Stoccolma-Los Angeles andata e ritorno. Quattro ragazzi svedesi che colgono l’occasione al volo e sbarcano laddove ognuno -soprattutto se musicista o appassionato di pallacanestro- almeno una volta nella vita sogna di andare. Un viaggio e una permanenza dai discreti risultati visto che il primo album “Underneath The Surface” nonostante l’appoggio della Giant Records non ha beneficiato di una promozione a tappeto e ha sfiorato ugualmente il ventesimo posto nelle classifiche specializzate americane. Un’esperienza che andrà certamente ripetuta in un mercato che -negli ultimi anni- ha premiato questo tipo di rock ruvido e orecchiabile, solo assai vagamente metal alla
Puddle Of Mudd o ancora meno alla Nickelback.

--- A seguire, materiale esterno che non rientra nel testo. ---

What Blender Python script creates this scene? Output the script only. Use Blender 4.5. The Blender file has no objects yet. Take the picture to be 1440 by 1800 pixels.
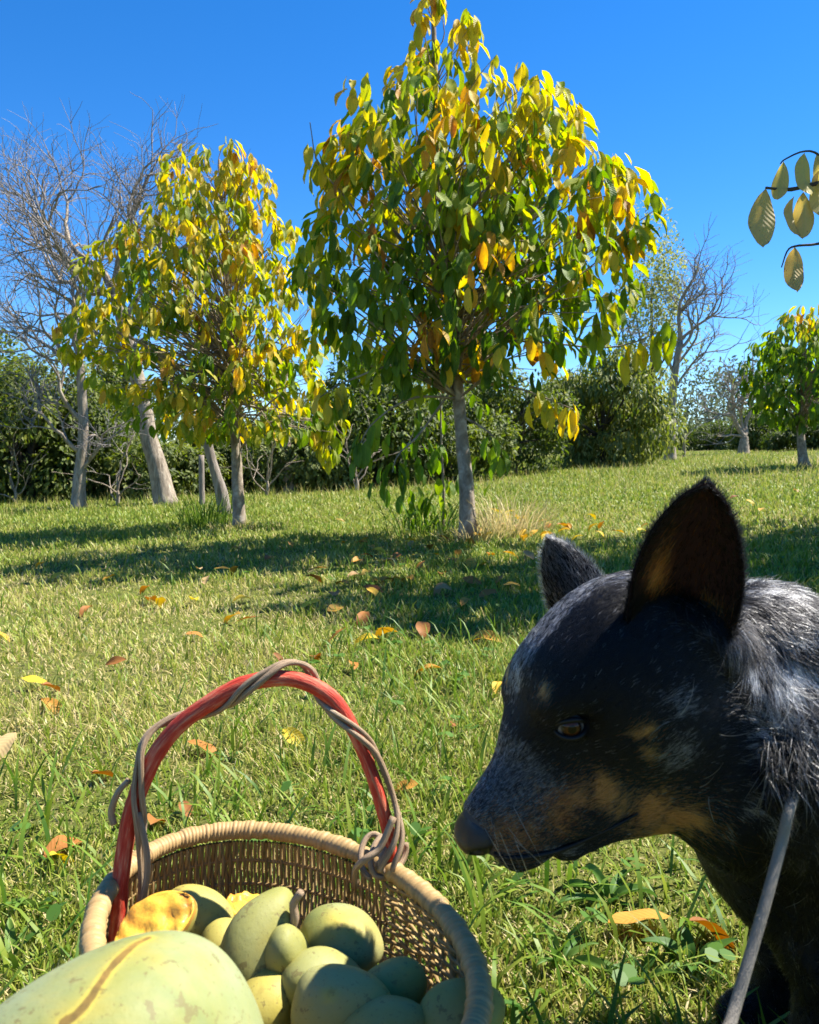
import bpy, math, random
import numpy as np
from mathutils import Vector, Matrix
from mathutils.bvhtree import BVHTree

R = math.radians
rng = np.random.default_rng(11)
random.seed(11)
sc = bpy.context.scene
COL = sc.collection

# ---------------------------------------------------------------- camera
CAM = np.array((0.0, 0.0, 0.60)); PITCH = R(4.24); FPX = 1442.0
cd = bpy.data.cameras.new('camera'); cam = bpy.data.objects.new('camera', cd); COL.objects.link(cam)
cam.location = CAM; cam.rotation_euler = (math.pi/2 - PITCH, 0, 0)
cd.sensor_fit = 'HORIZONTAL'; cd.sensor_width = 36.0; cd.lens = 36.0*FPX/1440.0
cd.clip_start = 0.02; cd.clip_end = 3000
cd.dof.use_dof = True; cd.dof.focus_distance = 1.5; cd.dof.aperture_fstop = 20.0
sc.camera = cam

# ---------------------------------------------------------------- sky and sun
SUN_EL, SUN_AZ = R(54), R(69)            # azimuth: right of straight ahead
world = bpy.data.worlds.new('World'); sc.world = world; world.use_nodes = True
wn = world.node_tree.nodes; wl = world.node_tree.links
bg = wn['Background']; sky = wn.new('ShaderNodeTexSky'); sky.sky_type = 'NISHITA'
sky.sun_disc = False; sky.sun_elevation = SUN_EL; sky.sun_rotation = SUN_AZ
sky.air_density = 1.0; sky.dust_density = 0.0; sky.ozone_density = 6.0; sky.altitude = 1500
hs = wn.new('ShaderNodeHueSaturation'); hs.inputs['Hue'].default_value = 0.504; hs.inputs['Saturation'].default_value = 1.27; hs.inputs['Value'].default_value = 1.0
wl.new(sky.outputs[0], hs.inputs['Color']); wl.new(hs.outputs[0], bg.inputs[0])
bg.inputs[1].default_value = 0.085
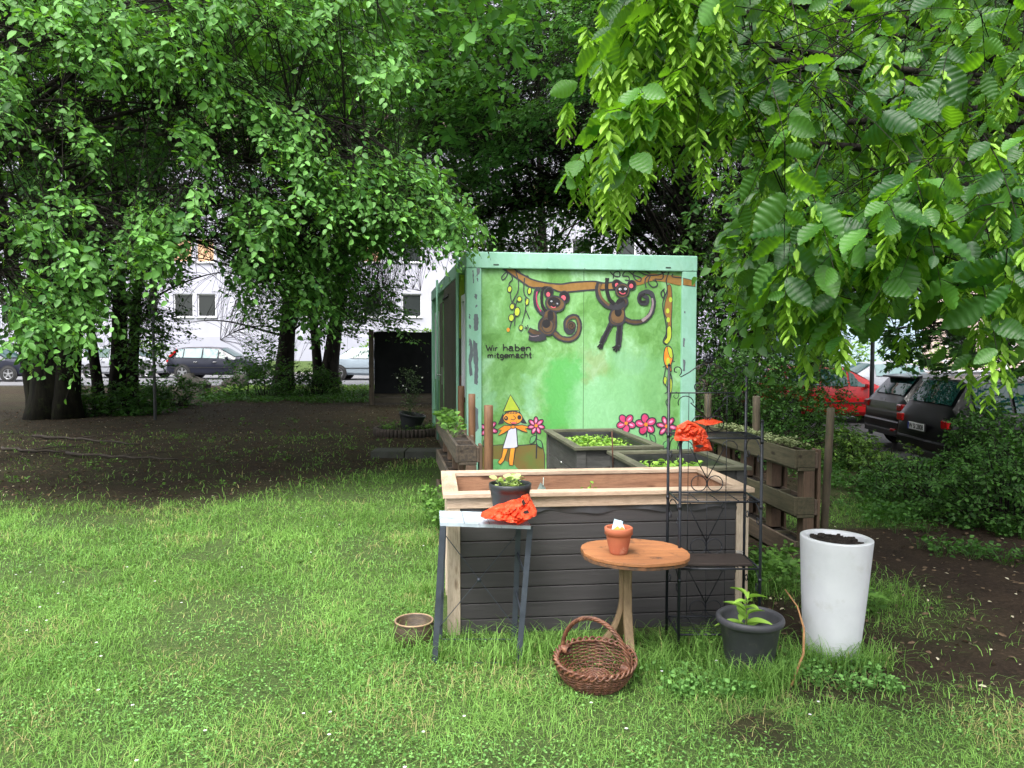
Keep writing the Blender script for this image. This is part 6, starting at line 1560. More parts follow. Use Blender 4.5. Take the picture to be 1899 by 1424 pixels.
def nptubes(paths, radii, sides=5):
    """paths (S,K,3), radii (S,K) -> one bark mesh"""
    S, K, _ = paths.shape
    T = np.gradient(paths, axis=1); T /= np.linalg.norm(T, axis=2, keepdims=True) + 1e-9
    ref = np.where(np.abs(T[..., 2:3]) < 0.9, np.array([0, 0, 1.0]), np.array([1.0, 0, 0]))
    X = np.cross(ref, T); X /= np.linalg.norm(X, axis=2, keepdims=True) + 1e-9; Y = np.cross(T, X)
    a = np.arange(sides) * 2 * np.pi / sides
    V = paths[:, :, None, :] + radii[:, :, None, None] * (X[:, :, None, :] * np.cos(a)[:, None] + Y[:, :, None, :] * np.sin(a)[:, None])
    base = (np.arange(S) * K * sides)[:, None, None] + (np.arange(K - 1) * sides)[None, :, None]
    k = np.arange(sides)[None, None, :]; k2 = (k + 1) % sides
    Fq = np.stack([base + k, base + k2, base + k2 + sides, base + k + sides], -1).reshape(-1, 4)
    return V.reshape(-1, 3), Fq
def in_poly(px, py, poly):
    c = np.zeros(len(px), bool); n = len(poly)
    for i in range(n):
        x1, y1 = poly[i]; x2, y2 = poly[(i + 1) % n]
        if y1 == y2: continue
        k = ((y1 > py) != (y2 > py)) & (px < (x2 - x1) * (py - y1) / (y2 - y1) + x1); c ^= k
    return c
def poly_points(poly, n, Y0, Y1, g, clump=90, thr=0.42, seed=1):
    """points of a crown: the crown's silhouette was measured in the photograph, its depth is real"""
    xs = [p[0] for p in poly]; ys = [p[1] for p in poly]; out = []
    got = 0
    while got < n:
        px = g.uniform(min(xs), max(xs), n * 2); py = g.uniform(min(ys), max(ys), n * 2)
        k = in_poly(px + 60 * (vnoise(px, py, 45, seed + 7) - 0.5), py + 90 * (vnoise(px, py, 38, seed + 8) - 0.5), poly) & (vnoise(px, py, clump, seed) + 0.35 * vnoise(px, py, clump * 0.4, seed + 1) > thr + 0.35 * 0.3 * g.random(len(px)))
        px, py = px[k], py[k]; d = g.uniform(Y0, Y1, len(px))
        out.append(at_np(px, py, d)); got += len(px)
    return np.concatenate(out)[:n]
def box_points(x0, x1, y0, y1, z0, z1, n, g, seed=3, thr=0.4, s=0.9):  # unseen crown leaves above the view, added to block sky light
    out = []; got = 0
    while got < n:
        P = np.stack([g.uniform(x0, x1, n * 2), g.uniform(y0, y1, n * 2), g.uniform(z0, z1, n * 2)], -1)
        k = vnoise(P[:, 0] + P[:, 2] * 0.7, P[:, 1] + P[:, 2], s, seed) > thr
        out.append(P[k]); got += k.sum()
    return np.concatenate(out)[:n]
def sprays(roots, g, length, nleaf, leaf, heading, hs, droop, tmpl, wide=0.6, face=None, flat=0.35, tb=0.35):
    """leafy twigs: every twig starts at a root, runs along its heading and droops; leaves stand alternately in its plane"""
    n = len(roots)
    H = np.asarray(heading, dtype=float) + hs * g.normal(size=(n, 3)); H[:, 2] *= 0.5
    H /= np.linalg.norm(H, axis=1, keepdims=True)
    Ls = length * g.uniform(0.55, 1.3, n)
    t = (np.arange(nleaf) + 0.6) / nleaf
    dr = droop * g.uniform(0.5, 1.4, n)
    roots = roots - H * (Ls * 0.5)[:, None]; roots[:, 2] += dr * Ls * 0.4
    pos = roots[:, None, :] + H[:, None, :] * (Ls[:, None] * t)[:, :, None]
    pos[:, :, 2] -= (dr[:, None] * Ls[:, None]) * t[None, :] ** 2
    tan = H[:, None, :] + np.array([0, 0, -1.0]) * (2 * dr[:, None] * t[None, :])[:, :, None]
    tan /= np.linalg.norm(tan, axis=2, keepdims=True)
    S = np.cross(H, [0, 0, 1.0]); S /= np.linalg.norm(S, axis=1, keepdims=True) + 1e-9
    sgn = np.where(np.arange(nleaf) % 2 == 0, 1.0, -1.0)
    D = tan * 0.65 + S[:, None, :] * sgn[None, :, None] * 0.85 + np.array([0, 0, -0.25]) + 0.30 * g.normal(size=pos.shape)
    nup = np.cross(S[:, None, :] + 0 * tan, tan)
    nup = np.where(nup[..., 2:3] < 0, -nup, nup)
    N = nup + flat * g.normal(size=pos.shape)
    P = pos.reshape(-1, 3); D = D.reshape(-1, 3); N = N.reshape(-1, 3)
    LL = leaf * g.uniform(0.5, 1.35, len(P)) * np.tile(np.interp(t, [0, 0.6, 1], [0.85, 1.1, 0.7]), n)
    V, Fs = quadleaves(P, D, N, LL, LL * wide, tmpl)
    k = len(tmpl[0])
    tint = np.repeat(np.clip(tb + 0.22 * np.repeat(g.normal(size=n), nleaf) + 0.24 * g.normal(size=len(P)) + 0.18 * np.tile(t, n), 0, 1), k)
    K = 5; tt = np.linspace(0, 1, K)
    path = roots[:, None, :] + H[:, None, :] * (Ls[:, None] * tt)[:, :, None]
    path[:, :, 2] -= (dr[:, None] * Ls[:, None]) * tt[None, :] ** 2
    return (V, Fs, tint), path, pos, roots
def catkins(P, g, length, n, bl, wide=0.34, tmpl=T_BRACT):
    """hanging clusters of winged seeds"""
    m = len(P); t = (np.arange(n) + 0.5) / n
    L_ = length * g.uniform(0.6, 1.25, m)
    sway = 0.18 * g.normal(size=(m, 3)); sway[:, 2] = -1; sway /= np.linalg.norm(sway, axis=1, keepdims=True)
    pos = P[:, None, :] + sway[:, None, :] * (L_[:, None] * t)[:, :, None]
    a = np.arange(n) * 2.2 + g.uniform(0, 6.28, m)[:, None]
    D = np.stack([np.cos(a) * 0.75, np.sin(a) * 0.75, -0.75 + 0 * a], -1) + 0.15 * g.normal(size=pos.shape)
    N = np.stack([np.cos(a), np.sin(a), 0.8 + 0 * a], -1) + 0.3 * g.normal(size=pos.shape)
    P_ = pos.reshape(-1, 3); LL = bl * g.uniform(0.7, 1.2, len(P_)) * np.tile(np.interp(t, [0, 0.5, 1], [1.05, 1.0, 0.65]), m)
    V, Fs = quadleaves(P_, D.reshape(-1, 3), N.reshape(-1, 3), LL, LL * wide, tmpl)
    return (V, Fs, np.repeat(np.clip(0.5 + 0.22 * g.normal(size=len(P_)), 0, 1), len(tmpl[0])))
def link_twigs(roots, limbs, g, r=0.006, K=6):
    """join every twig's root to the nearest limb by a thin arching side branch"""
    LPt = limbs.reshape(-1, 3)
    st = np.empty_like(roots)
    for i in range(0, len(roots), 400):
        d = ((roots[i:i + 400, None, :] - LPt[None, :, :]) ** 2).sum(2); d *= np.exp(1.1 * g.normal(size=d.shape)); st[i:i + 400] = LPt[d.argmin(1)]
    mid1 = st * 0.6 + roots * 0.4 + np.array([0, 0, 0.12]) * np.linalg.norm(roots - st, axis=1, keepdims=True)
    mid2 = st * 0.25 + roots * 0.75 + np.array([0, 0, 0.10]) * np.linalg.norm(roots - st, axis=1, keepdims=True)
    t = np.linspace(0, 1, K)[None, :, None]
    P = (1 - t) ** 3 * st[:, None] + 3 * (1 - t) ** 2 * t * mid1[:, None] + 3 * (1 - t) * t * t * mid2[:, None] + t ** 3 * roots[:, None]
    dl = np.linalg.norm(roots - st, axis=1)[:, None]
    rad = (r * (0.35 + 0.4 * np.minimum(dl, 1.5))) * np.linspace(1, 0.35, K)[None, :]
    return P, rad
def tree(label, base, h, r, limbs_to, g, leafsets, bark=BARK, lean=(0, 0), fork=0.35, group=None, name="tree", cat="tree", stems=None, kids=None, seeds=None, twig=0.006, limb_r=0.24, link=True):
    """base trunk point; limbs_to: end points of its main limbs; leafsets: list of (part, paths)"""
    root = empty(name, base, 0, label, cat, group)
    bz = np.array(base, dtype=float)
    mb = MB(); K = 14
    trunks = stems or [((0, 0), lean, r, h)]
    axis = []
    for (off, ln, rr_, hh) in trunks:
        pts = []; rad = []
        for k in range(K + 1):
            t = k / K
            wob = 0.35 * rr_ * math.sin(t * 5 + off[0] * 9), 0.35 * rr_ * math.cos(t * 4 + off[1] * 7)
            pts.append((off[0] + ln[0] * t ** 1.2 + wob[0], off[1] + ln[1] * t ** 1.2 + wob[1], -0.1 + hh * t)); rad.append(rr_ * (1 - 0.72 * t) * (1 + 0.55 * math.exp(-t * 22)))
        vs0 = len(mb.v); mb.tube(pts, rad, 16)
        for i in range(vs0, len(mb.v)):   # fluted, muscular bark
            v = Vector(mb.v[i]); kk = (i - vs0) // 16; kk = min(kk, K); c = Vector(pts[kk]); d = v - c; a = math.atan2(d.y, d.x)
            mb.v[i] = tuple(c + d * (1 + 0.13 * math.sin(a * 3 + kk * 0.35) + 0.07 * math.sin(a * 7 - kk * 0.5)))
        axis.append(np.array(pts) )
    mb.build("trunk", bark, root)
    limbs = []; lrad = []
    LE = np.array(limbs_to, dtype=float)
    for e in LE:
        ax = axis[g.integers(len(axis))]
        rel = e - bz
        want = np.clip(rel[2] * g.uniform(0.45, 0.85), h * 0.16, h * 0.88)
        best = ax[0] + 0; best = np.array([np.interp(want, ax[:, 2], ax[:, q]) for q in range(3)])
        d = rel - best; L_ = np.linalg.norm(d)
        p1 = best + d * 0.3 + np.array([0, 0, 0.16 * L_]) + 0.06 * L_ * g.normal(size=3); p2 = best + d * 0.7 + np.array([0, 0, 0.14 * L_]) + 0.06 * L_ * g.normal(size=3)
        limbs.append(bez(best, p1, p2, rel, 18)); r0 = r * limb_r * min(1, 0.35 + L_ / 9); lrad.append(np.linspace(r0, max(0.008, r0 * 0.12), 18))
    limbs = np.array(limbs); lrad = np.array(lrad)
    V, Fq = nptubes(limbs, lrad, 7)
    npmesh("limb", V, Fq, bark, parent=root, smooth=True)
    P_all = []; R_all = []; 
    crown = []
    seedset = []
    for (pts, kw, sd) in leafsets:
        rts = pts - bz
        lf, path, pos, rts = sprays(rts, g, **kw)
        crown.append(lf)
        P_all.append(path); R_all.append(np.linspace(1, 0.4, path.shape[1])[None, :] * twig * 0.55 * np.ones((len(path), 1)))
        if link and kw["leaf"] < 0.15:
            P2, r2 = link_twigs(rts, limbs[:, 8:], g, twig)
            V2, F2 = nptubes(P2, r2, 4); crown_l = (V2, F2); P_all.append(None); R_all.append(crown_l)
        if sd:
            frac, L_, n_, bl, tm = sd
            pp = pos.reshape(-1, 3); pick = pp[g.random(len(pp)) < frac] ; seedset.append(catkins(pick, g, L_, n_, bl, tmpl=tm))
    V, Fs, T = merge(crown)
    npmesh("crown", V, Fs, kids or L_HORN, parent=root, tint=T)
    tv = []; off = 0; tf = []
    for p, q in zip(P_all, R_all):
        V2, F2 = nptubes(p, q, 3) if p is not None else q
        tv.append(V2); tf.append(F2 + off); off += len(V2)
    npmesh("twigs", np.concatenate(tv), np.concatenate(tf), bark, parent=root, smooth=True)
    if seedset:
        V, Fs, T = merge(seedset); npmesh("seed_clusters", V, Fs, seeds or L_SEED, parent=root, tint=T)
    return root
T_SEEDFAR = (np.array([[0, 0, 0], [0.5, 0.5, 0.05], [1, 0, -0.08], [0.5, -0.5, 0.05]]), [np.array([[0, 1, 2, 3]])])
def K_(length, nleaf, leaf, heading, hs, droop, tmpl=T_FAR, **k): return dict(length=length, nleaf=nleaf, leaf=leaf, heading=heading, hs=hs, droop=droop, tmpl=tmpl, **k)
g = np.random.default_rng(77)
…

Adesso invece l’etichetta tedesca si riprende quanto era suo – e aveva affidato ad una sublabel- e rilancia il quartetto scandinavo sulla piazza europea con occhio benevolo anche in sede di confezione, tanto che la versione acquistabile da noi contiene una dodicesima song -oltre alle undici
schedulate- e frammenti di due videoclip: “Pieces” e “Fishbowl”. Quest’ ultimo, da cd singolo, ha anticipato l’uscita del secondo lavoro. Bello quasi come il precedente, non immediato come il precedente. Tolta l’opener “This Time” ruffianissima nel giro di chitarra e acchiappante nel
ritornello, le altre canzoni scorrono un pochino meno fluide. La struttura compositiva è comunque la stessa e non esplora strade così diverse dall’ esordio lungo di due anni orsono, idonee ad esaltare l’energica melodia della specie (“She’s In Hollywood” e “Flame”). Non si sente neanche molto il
cambio della produzione ora nelle mani del cantante Noa Moden e del drummer Kasper Lindgren mentre “I Don’t Envy You” secondo e forse miglior estratto da “Underneath.” era stato trattato da Andy Wallace. Insomma quello che hanno imparato a Los Angeles, Noa e Kasper l’hanno
portato a casa loro con innegabile risparmio di denaro da girare in altre situazioni e sfruttare a trecentosessanta gradi nell’aspettativa di una riuscita generale. Che non so dire se arriverà subito: rispetto all’osannato esordio, stavolta, le critiche negative non sono mancate. Qualcuna l’approvo
anche. Piacersi non significa necessariamente piacere, almeno non automaticamente. La qualità va trovata lungo un percorso naturale che, al contrario, mi sembra sia stato accelerato troppo. Per motivi che tutti sappiamo -con le case discografiche che premono- e che solo in parte
condivido. Ma se contano le vendite. Quelle sono assicurate.